Weichai Power Co., Ltd. (hereinafter referred to as "the Company") and all members of the Board of Directors guarantee that the content of the information disclosure is true, accurate, and complete, without any false records, misleading statements, or major omissions.
On April 29, 2026, the Company held the seventh meeting of the seventh Board of Directors, which reviewed and approved the proposal on changing the use of part of the raised funds. The Company intends to reduce the investment amount for the "Full Series Hydraulic Powertrain and Large CVT Powertrain Industrialization Project" and increase the investment amount for the "Large Bore High-end Engine Construction Project" and permanently supplement working capital. This change in the use of part of the raised funds does not constitute a related party transaction, nor does it constitute a major asset restructuring as defined by the "Administrative Measures for Major Asset Restructuring of Listed Companies." The proposal still needs to be submitted to the Company's shareholders' meeting for review.
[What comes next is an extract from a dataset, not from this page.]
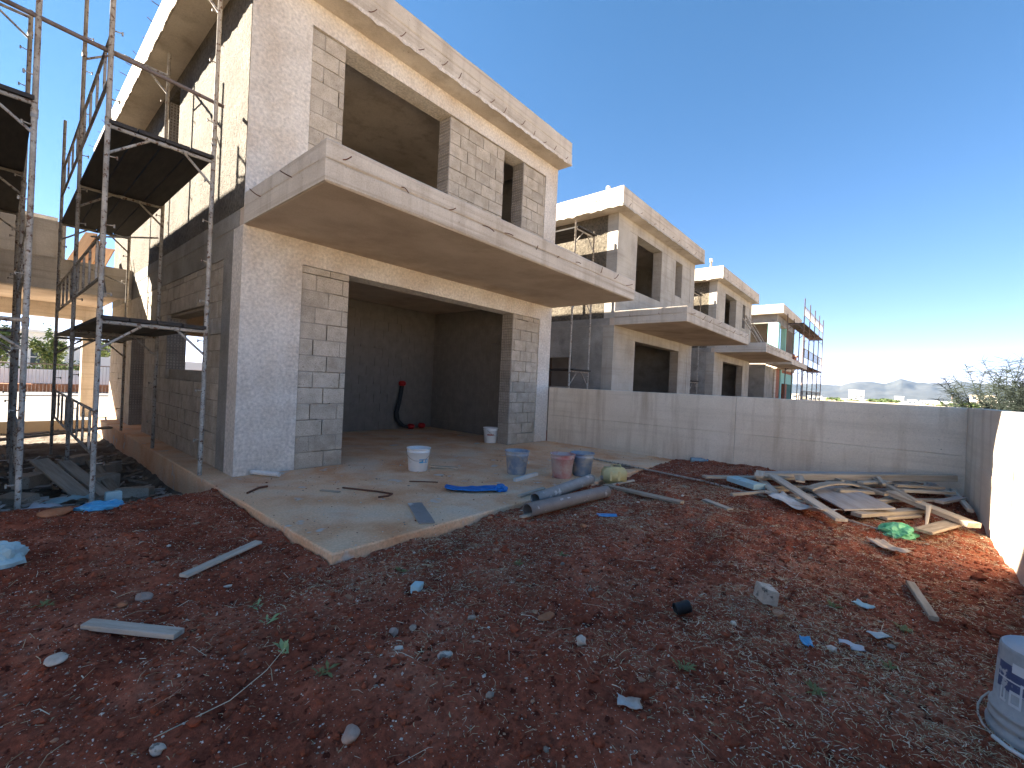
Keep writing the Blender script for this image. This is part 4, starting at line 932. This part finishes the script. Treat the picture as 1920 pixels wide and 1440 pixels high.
# bits of grit on the patio
x = RS.uniform(XP, HW, 1500); y = RS.uniform(-PP, 0, 1500) ** 1 ; sz = np.exp(RS.normal(-5.3, .5, len(x)))
_sz = soilz; soilz = lambda a, b, detail=True: np.zeros_like(a); scatter('grit', 'grit and mortar crumbs on the patio slab', 'grit', ['pebble1', 'pebble2', 'pebble3', 'clod'], x, y, sz, OV_, OF_, probs=[.35, .2, .25, .2]); soilz = _sz
# straw: bent two-segment blades
def blades(name, label, cat, mats, x, y, L, w, lift, probs=None, up=(.0, .25)):
    n = len(x); z = soilz(x, y) + lift; a = RS.uniform(0, 6.283, n); a2 = a + RS.normal(0, .5, n); e1 = RS.uniform(up[0], up[1], n); e2 = e1 - RS.uniform(.1, .5, n)
    d1 = np.stack([np.cos(a) * np.cos(e1), np.sin(a) * np.cos(e1), np.sin(e1)], 1); d2 = np.stack([np.cos(a2) * np.cos(e2), np.sin(a2) * np.cos(e2), np.sin(e2)], 1)
    p0 = np.stack([x, y, z], 1); p1 = p0 + d1 * (L / 2)[:, None]; p2 = p1 + d2 * (L / 2)[:, None]
    sd = np.stack([-np.sin(a), np.cos(a), RS.uniform(-.6, .6, n)], 1) * (w / 2)[:, None]
    vs = np.stack([p0 - sd, p0 + sd, p1 - sd, p1 + sd, p2 - sd * .4, p2 + sd * .4], 1).reshape(-1, 3)
    fs = (np.array([(0, 2, 3, 1), (2, 4, 5, 3)])[None] + (np.arange(n) * 6)[:, None, None]).reshape(-1, 4)
    me = bpy.data.meshes.new(name); me.from_pydata(vs.tolist(), [], fs.tolist())
    for m in mats: me.materials.append(MATS[m])
    me.polygons.foreach_set('material_index', np.repeat(RS.choice(len(mats), n, p=probs), 2).tolist()); me.update()
    o = bpy.data.objects.new(name, me); COL.objects.link(o); stuff(o); o['label'] = label; o['category'] = cat; return o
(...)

The relevant situation is announced as follows:
I. Overview of the Change in the Use of Raised Funds
(1) Basic Situation of the Raised Funds
According to the approval issued by the China Securities Regulatory Commission regarding the non-public issuance of shares by Weichai Power Co., Ltd. (Zheng Jian Xu Ke [2021] No. 1407), the Company issued no more than 793,387,389 new shares. The actual number of shares issued was 792,682,926, with a par value of RMB 1 per share and an issue price of RMB 16.40 per share, raising a total of RMB 12,999,999,986.40. After deducting the underwriting fees, auditing, and verification fees related to this issuance, totaling RMB 11,942,705.93 (excluding VAT), the actual net amount raised from this non-public issuance was RMB 12,988,057,280.47. The arrival of the above funds has been verified by Deloitte Huayong Certified Public Accountants (Special General Partnership) on May 11, 2021, and a verification report was issued. The Company has deposited all the raised funds in a special account for raised funds management and signed a raised funds supervision agreement with the sponsor and the commercial bank where the raised funds are deposited.
(2) Use of Raised Funds
As of March 31, 2026, the Company has actually used a total of RMB 905,359.34 million of the raised funds, with a remaining balance of RMB 481,314.23 million (including the income generated from purchased financial products and net bank deposit interest after deducting bank fees of RMB 87,867.83 million). The specific situation is as follows:
| Project Name | Intended Investment Amount | Amount Used as of March 31, 2026 |
|---|---|---|
| Fuel Cell Industry Chain Construction Project | 50,000.00 | 33,644.47 |
| Hydrogen Fuel Cell and Key Components Industrialization Project | 50,000.00 | 18,858.81 |
| Solid Oxide Fuel Cell and Key Components Industrialization Project | 100,000.00 | 62,396.19 |
| Full Series National VI and Above Emission Standard H Platform Road-use High-end Engine Project | 300,000.00 | 185,395.24 |
| H Platform Engine Intelligent Manufacturing Upgrade Project | 100,000.00 | 99,999.88 |
| Large Bore High-end Engine Industrialization Project | 124,000.00 | 103,911.46 |
| Full Series Hydraulic Powertrain and Large CVT Powertrain Industrialization Project | 300,000.00 | 166,401.83 |
| Permanent Supplement of Working Capital | 100,000.00 | 80,071.65 |
| Total | 1,300,000.00 | 905,359.34 |
Note: The above end balance data does not equal the sum of detailed values due to rounding.